Pegs and that. Photo by  ​Flickr user ​7-How-7

But the question is: who is this for? The startup's manifesto (every startup must have a manifesto) cites the supposed jam-packed and busy lives we all lead as being its raison d'etre, the niche into which ZipJet will slip. But if you are too busy to press a button on a fucking washing machine, are you not also too busy to sit at home for an allocated half-hour time slot waiting for someone to come and grab your T-shirts and jumpers? Are you not too busy to mess around with an app? Do we really need eight laundry startups just to wash the same cash-rich, time-poor dude's shirt?

I like doing laundry because having a radiator neatly packed with slowly drying underwear gives me a real sense of achievement in my otherwise shitshow of a life. I like doing laundry because it feels like I am doing something.
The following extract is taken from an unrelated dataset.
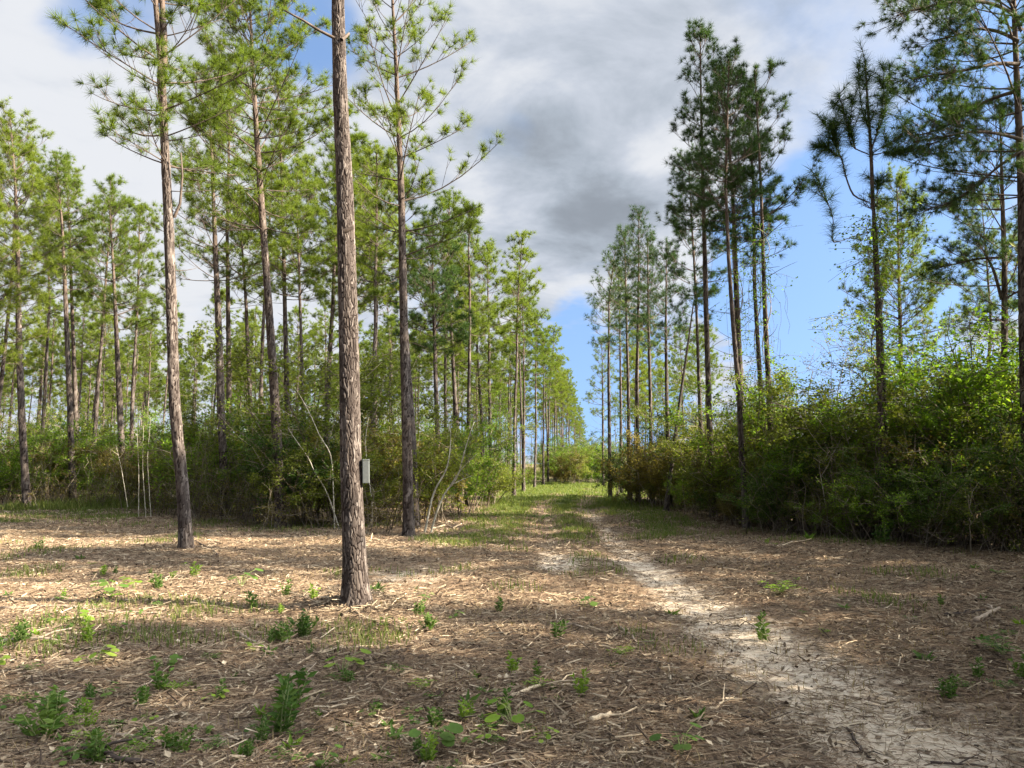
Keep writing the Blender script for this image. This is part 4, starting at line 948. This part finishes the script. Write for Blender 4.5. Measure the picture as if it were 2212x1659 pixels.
x, y = r.uniform(-18, -5, 16000), r.uniform(26.5, 33, 16000)
blades('tall_grass', x, y, r.uniform(.15, .45, 16000), np.full(16000, .018), r, 'grass', 'rank green grass at the foot of the bushes on the far left')

# ------------------------------------------------------------------ weeds: each plant a thing
def weed_meshes(kind, seed):
    r = np.random.default_rng(seed); b = MB(); f = MB()
    if kind == 'bushy' or kind == 'upright':
        ns, hh_, sp_ = (13, .34, .42) if kind == 'bushy' else (5, .34, .22)
        for i in range(ns):
            a = r.uniform(0, 6.28); t = abs(r.normal(0, sp_)) ; d = unit(np.array([sin(t) * cos(a), sin(t) * sin(a), cos(t)])); L = hh_ * r.uniform(.65, 1.1); p0 = np.array([r.normal(0, .035), r.normal(0, .035), -.01])
            q = np.array([p0, p0 + d * L * .5 + r.normal(0, .008, 3), p0 + d * L]); b.tube(q, [.0045, .0035, .002], 4, 0)
            m_ = 20; u = np.linspace(.15, 1, m_); pp = p0 + np.outer(u * L, d); aa = np.arange(m_) * 2.4 + r.uniform(0, 6)
            leaves(f, pp, .075, r, 0, .42, .35, np.stack([np.cos(aa), np.sin(aa), .5 + 0 * aa], 1) * 2)
    elif kind == 'heart':
        for i in range(9):
            a = r.uniform(0, 6.28); e = np.array([cos(a) * r.uniform(.03, .17), sin(a) * r.uniform(.03, .17), r.uniform(.07, .20)])
            b.tube([(0, 0, -.01), e * (.5, .5, .8), e], [.003, .0025, .002], 4, 0)
            s = r.uniform(.035, .060); th = np.linspace(0, 2 * pi, 13)[:-1]; rad = s * (.75 + .35 * np.cos(th / 2 * 0 + th) * 0 + .3 * np.abs(np.sin(th / 2 + pi / 2)) ** 3 * (th > -1)); rad[6] *= .62
            fx = np.array([cos(a), sin(a), -.25]); fx /= np.linalg.norm(fx); fy = np.array([-sin(a), cos(a), r.normal(0, .25)]); fy /= np.linalg.norm(fy)
            V = e + np.outer(rad * np.cos(th) * 1.15 + s * .55, fx) + np.outer(rad * np.sin(th), fy); f.add(V, np.arange(12)[None], 0)
    elif kind == 'rosette':
        for i in range(26):
            a = r.uniform(0, 6.28); el = r.uniform(.1, 1.1); L = r.uniform(.08, .17); d = np.array([cos(a) * cos(el), sin(a) * cos(el), sin(el)])
            leaves(f, np.array([d * .015]), L, r, 0, .30, .7, d[None] * 5)
        b.tube([(0, 0, -.01), (0, 0, .05)], [.004, .003], 4, 0)
    else:                              # fern-like low spray
        for i in range(9):
            a = r.uniform(0, 6.28); L = r.uniform(.10, .22); u = np.linspace(0, 1, 12); q = np.stack([cos(a) * u * L, sin(a) * u * L, .10 * np.sin(u * 2.2)], 1)
            b.tube(q[::3], [.003, .0025, .002, .0015], 3, 0, False); aa = a + np.where(np.arange(12) % 2, 1.1, -1.1)
            leaves(f, q[2:], .05, r, 0, .4, .8, np.stack([np.cos(aa), np.sin(aa), .1 + 0 * aa], 1)[2:] * 4)
    return b.mesh('stem', ['wstem']), f
WM = {}
for kd in ('bushy', 'upright', 'heart', 'rosette', 'fern'):
    for v in range(2):
        for mt in (('weed', 'lime') if kd in ('heart', 'rosette', 'fern', 'upright') else ('weed', 'weed')):
            st, f = weed_meshes(kd, 800 + v * 7 + len(kd)); WM[(kd, v, mt)] = (st, f.mesh('foliage', [mt], False))
def weed(kd, v, mt, px, py, s, label, group=None, sz=None):
    g = G(px, py); st, fo = WM[(kd, v, mt)]
    t = thing('weed', label, 'weed', (g[0], g[1], hz(g[0], g[1]) - .003), group); t.rotation_euler = (0, 0, rng.uniform(0, 6.28)); s *= .78; t.scale = (s, s, sz or s)
    link('stem', st, t); link('foliage', fo, t)
for a in [('bushy', 0, 'weed', 105, 1592, 1.05, 'large bushy green weed at the bottom left of the clearing'),
          ('upright', 0, 'weed', 600, 1580, 1.2, 'tall leafy weed left of centre in the foreground, back stem of the pair'),
          ('upright', 1, 'weed', 625, 1545, 1.25, 'tall leafy weed beside its slightly shorter twin in the foreground'),
          ('bushy', 1, 'weed', 655, 1385, .8, 'dark leafy weed in front of the front trunk, to its left'),
          ('upright', 1, 'weed', 615, 1400, .9, 'thin weed just left of the dark leafy one before the front trunk'),
          ('upright', 0, 'weed', 1652, 1362, .95, 'dark green seedling standing on the sandy rut'),
          ('heart', 0, 'lime', 738, 1470, 1.15, 'bright heart-leaved seedling in front of the front trunk'),
          ('heart', 1, 'lime', 1108, 1560, 1.2, 'bright heart-leaved seedling at the bottom centre'),
          ('heart', 0, 'weed', 922, 1612, 1.25, 'broad heart-leaved vine shoot at the bottom, left of centre'),
          ('heart', 1, 'lime', 205, 1445, 1.1, 'single pale green broad-leaved seedling near the left edge'),
          ('heart', 0, 'weed', 357, 1452, .9, 'small round-leaved seedling right of the pale one at left'),
          ('fern', 0, 'weed', 2170, 1422, 1.6, 'spreading feathery weed near the right edge'),
          ('fern', 1, 'lime', 1680, 1285, 1.9, 'pale green fernlike patch right of the sandy rut'),
          ('bushy', 0, 'weed', 925, 1370, .65, 'leafy weed to the right of the front trunk foot'),
          ('rosette', 0, 'weed', 812, 1300, 1.3, 'narrow-leaved weed hugging the foot of the front trunk'),
          ('bushy', 1, 'lime' if ('bushy', 1, 'lime') in WM else 'weed', 340, 1275, .7, 'low leafy weed beyond the sunlit strip on the left'),
          ('heart', 1, 'weed', 240, 1290, 1.5, 'spreading broad-leaved weed beside the sunlit strip'),
          ('heart', 0, 'lime', 290, 1275, 1.3, 'light green broad-leaved weed in the sunlit strip'),
          ('upright', 1, 'weed', 545, 1320, .85, 'leafy weed midway between the forked pine and the front trunk'),
          ('heart', 0, 'weed', 520, 1270, 1.5, 'patch of round leaves right of the forked pine foot'),
          ('heart', 1, 'lime', 155, 1360, 1.2, 'bright leafy seedling in the left foreground heap'),
          ('bushy', 0, 'weed', 45, 1400, .75, 'dark leafy weed at the left edge'),
          ('upright', 0, 'lime', 195, 1395, .8, 'yellowish leafy weed in the left foreground'),
          ('fern', 0, 'weed', 1165, 1125, 2.6, 'leafy green patch left of the far rut'),
          ('upright', 1, 'weed', 1905, 1178, 1.9, 'green leafy shoots at the foot of the lone sparse pine'),
          ('rosette', 1, 'lime', 1748, 1172, 1.7, 'bright green tuft at the edge of the right-hand thicket'),
          ('upright', 0, 'lime', 1110, 1465, .6, 'small sprig right of centre near the bottom heart seedling'),
          ('rosette', 0, 'weed', 1450, 1320, .9, 'small tuft on the far side of the sandy rut'),
          ('upright', 0, 'weed', 1075, 1315, .7, 'upright sprig in the middle of the clearing'),
          ('heart', 1, 'weed', 1262, 1305, 1.1, 'dark broad-leaved seedling in the middle of the clearing'),
          ('rosette', 1, 'weed', 1510, 1540, .8, 'small dark tuft beside the left of the wide sandy patch'),
          ('heart', 0, 'weed', 1470, 1610, 1.0, 'reddish-green seedling at the bottom right of centre'),
          ('upright', 1, 'weed', 2045, 1490, .75, 'leafy weed on the right of the wide sandy patch'),
          ('rosette', 0, 'weed', 2000, 1420, .9, 'grey-green tuft right of the sandy patch')]:
    weed(*a)
r = np.random.default_rng(31)
for k in range(210):
    while True:
        if k % 5 == 0: cpx, cpy = r.uniform(0, 2212) * (1 if r.random() < .4 else .5), 1150 + 505 * r.random() ** .8
        px, py = cpx + r.normal(0, 70), min(1655, max(1125, cpy + r.normal(0, 26)))
        g = G(px, py)
        if rut(g[0], g[1]) < .4: break
        if r.random() < .1: cpx, cpy = r.uniform(0, 1300), 1150 + 505 * r.random() ** .8
    kd = ['fern', 'rosette', 'upright', 'heart', 'fern', 'rosette'][int(r.integers(6))]
    weed(kd, int(r.integers(2)), 'lime' if r.random() < .25 else 'weed', px, py, r.uniform(.28, .68) * (1 + .02 * g[1]), 'small low green weed sprouting through the wood litter', 'small weeds dotted over the clearing')

# ------------------------------------------------------------------ fallen sticks and logs: each a thing
def stick(label, line, r0, mat='deadwood', twigs=1, seed=0, group=None, lift=.012):
    q = np.array([G(a, c) for a, c in line]); u = np.linspace(0, len(q) - 1, 12); q = np.stack([np.interp(u, np.arange(len(q)), q[:, i]) for i in range(3)], 1)
    r = np.random.default_rng(seed); q[:, :2] += r.normal(0, .006, (12, 2)); q[:, 2] = H(q[:, 0], q[:, 1]) + r0 * .7 + lift
    loc = q[0].copy(); t = thing('fallen_branch', label, 'branch', tuple(loc), group); q = q - loc
    b = MB(); b.tube(q, r0 * np.linspace(1, .55, 12) * r.uniform(.85, 1.15, 12), 7, 0); b.f.append((np.arange(7)[None, ::-1], 0)); link('stem', b.mesh('stem', [mat]), t)
    for k in range(twigs):
        i = r.integers(3, 10); d = unit(q[i] - q[i - 1]); a = r.choice((-1, 1)) * R(r.uniform(25, 60)); d2 = np.array([d[0] * cos(a) - d[1] * sin(a), d[0] * sin(a) + d[1] * cos(a), .25])
        e = q[i] + d2 * r.uniform(.1, .25) * (1 + 6 * r0); b = MB(); b.tube([q[i], (q[i] + e) / 2 + r.normal(0, .01, 3), e], [r0 * .5, r0 * .4, r0 * .25], 5, 0); link('twig', b.mesh('twig', [mat]), t)
for k, a in enumerate([
    ('curved pale stick lying at bottom centre', [(1105, 1512), (1150, 1494), (1200, 1487), (1250, 1490)], .014, 'palewood'),
    ('long pale split log at the left edge', [(0, 1322), (120, 1318), (240, 1330), (345, 1334)], .017, 'deadwood'),
    ('broad pale slab of bark low at the left edge', [(0, 1398), (60, 1396), (130, 1404)], .024, 'deadwood'),
    ('dark bent branch at the bottom edge, left of centre', [(180, 1628), (215, 1640), (260, 1652), (330, 1658)], .022, 'darkwood'),
    ('long reddish stick at the bottom left', [(250, 1600), (340, 1606), (440, 1606), (540, 1590)], .013, 'deadwood'),
    ('black charred stick near the right edge', [(2042, 1331), (2085, 1328), (2128, 1324)], .020, 'darkwood'),
    ('grey weathered chunk of wood near the right edge', [(2108, 1345), (2135, 1335), (2160, 1324)], .030, 'deadwood'),
    ('forked white branch lying below the pale sapling', [(934, 1143), (962, 1137), (980, 1141), (998, 1133)], .025, 'palewood'),
    ('bleached stick at the foot of the right-hand thicket', [(1680, 1186), (1705, 1178), (1735, 1176)], .022, 'palewood'),
    ('pale forked stick on the sand right of centre', [(1535, 1518), (1560, 1505), (1590, 1490)], .010, 'palewood'),
    ('brown stick lying before the sand in mid clearing', [(1205, 1345), (1230, 1350), (1270, 1357)], .016, 'deadwood'),
    ('short dark stick pointing down on mid clearing', [(1340, 1350), (1365, 1370), (1380, 1392)], .014, 'deadwood'),
    ('thin stick arching over litter left of the front trunk', [(505, 1370), (545, 1395), (600, 1440)], .018, 'deadwood'),
    ('long thin stick in the left foreground', [(640, 1450), (690, 1425), (715, 1415), (800, 1412)], .010, 'palewood'),
    ('pale stick at the bottom, right of the heart-leaved shoot', [(960, 1645), (1020, 1650), (1090, 1656)], .012, 'palewood'),
    ('twisted twig lying on the wide sandy patch', [(1830, 1545), (1850, 1570), (1862, 1595), (1880, 1605)], .010, 'darkwood'),
    ('thin dark twig crossing the bottom right', [(2010, 1610), (2090, 1618), (2200, 1634)], .008, 'darkwood'),
    ('thick chip of wood at the bottom centre', [(1275, 1548), (1300, 1540), (1320, 1530)], .020, 'palewood'),
    ('thin branch leaning in the brush pile right of the forked pine', [(470, 1200), (430, 1180), (400, 1172)], .018, 'darkwood'),
    ('pale stick in the litter heap left of the front trunk foot', [(700, 1300), (740, 1320), (790, 1345), (840, 1352)], .012, 'palewood')]):
    stick(*a, twigs=1 if k % 3 else 2, seed=k)
r = np.random.default_rng(55)
for k in range(46):
    px, py = r.uniform(0, 2212), r.uniform(1185, 1650); g = G(px, py)
    L = r.uniform(18, 60) * (8 / max(4, g[1])) ** .6; a = r.uniform(-.5, .5)
    stick('thin dead stick scattered in the wood litter', [(px, py), (px + L * cos(a) * .5, py + L * sin(a) * .4 + r.normal(0, 3)), (px + L * cos(a), py + L * sin(a) * .5)], r.uniform(.005, .011), ['deadwood', 'palewood', 'darkwood', 'deadwood'][k % 4], int(r.random() < .4), k + 50, 'loose sticks over the clearing')
print('PINES', len([o for o in COL.objects if o.name.startswith('pine_tree')]))
print('objects', len(COL.objects), 'meshes', len(bpy.data.meshes))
I like putting big piles of wet clothes into a laundry basket and pinning them out and then, like literal magic, waking up the next morning to some clean socks to put on. I like doing laundry because it is mindless and soothing. I like doing laundry because, like Sisyphus pushing that rock up that mountain, it never ends. The need to do laundry is unerring and constant. A metronome that keeps ticking in the background of my life. Realizing that I'd been scheduling my laundry (one big load of darks on a Sunday, a lighter load of whites and possibly colors on a Thursday night) was one of the first things that taught me I had suddenly become an adult.

And now ZipJet wants to take that away from me? No, ZipJet. No. You may not have a sack full of my soiled underwear to wash. Get out of here and take your laundry startup pals with you.